The past is receding; but the future has yet to be born. This is hard labor. Necessary labor. But the direction of this country is clear, it seems to me. And heartening.
Howie P.S.: Twenty minutes before he posted this, Sullivan painted a darker picture in another post, "The Worst Of All Worlds For The Dems":
Right now, the actual results suggest what I thought would be the worst possible result for the Democrats: a nine point win for Clinton. It doesn't change the race's dynamic or the math; but it will give Clinton just the tiniest sliver of an argument that she should not drop out.
This is a fascinating result. It appears to me as the future struggling to overcome the past. On the process, I stick to my view that she needed double digits to have reason to stay in. Right now, she doesn't have it. But she won't leave. She will never leave. Ceding to someone younger is unthinkable to her. It's a form of death for her.

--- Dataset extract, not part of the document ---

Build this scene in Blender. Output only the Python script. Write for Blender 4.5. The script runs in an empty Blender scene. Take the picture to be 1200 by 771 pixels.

But here's what she does have: total shamelessness, and an absolute belief that she is the rightful nominee. Shamelessness: the appropriation of the message and even the words of her opponent; the portrayal of one of the most privileged and advantaged candidates in memory as an insurgent underdog; the eager embrace of the tactics - and message! - of the Rove right if it could help in any way; the picture of a candidate who saw a 20 - 25 point lead dissipate into single figures as a candidate for momentum. What sustains her is this deep, deep sense of entitlement and an absolute refusal to let the next generation take over. She will take this to the last day of the convention if necessary.

If Obama thinks he has a right to actually be nominated by the Clinton Democrats because he has won more votes, more states and more delegates, he is sadly mistaken. They will never let such a person win without a death struggle.
And that is where the Democrats are now headed.
Via Avi Zenilman posting on Ben Smith's Blog
The debate (on one superdelegate listserv) isn't about whether to endorse Obama or abandon him in the wake of tonight's loss; it's when and how superdelegates should reveal their preferences.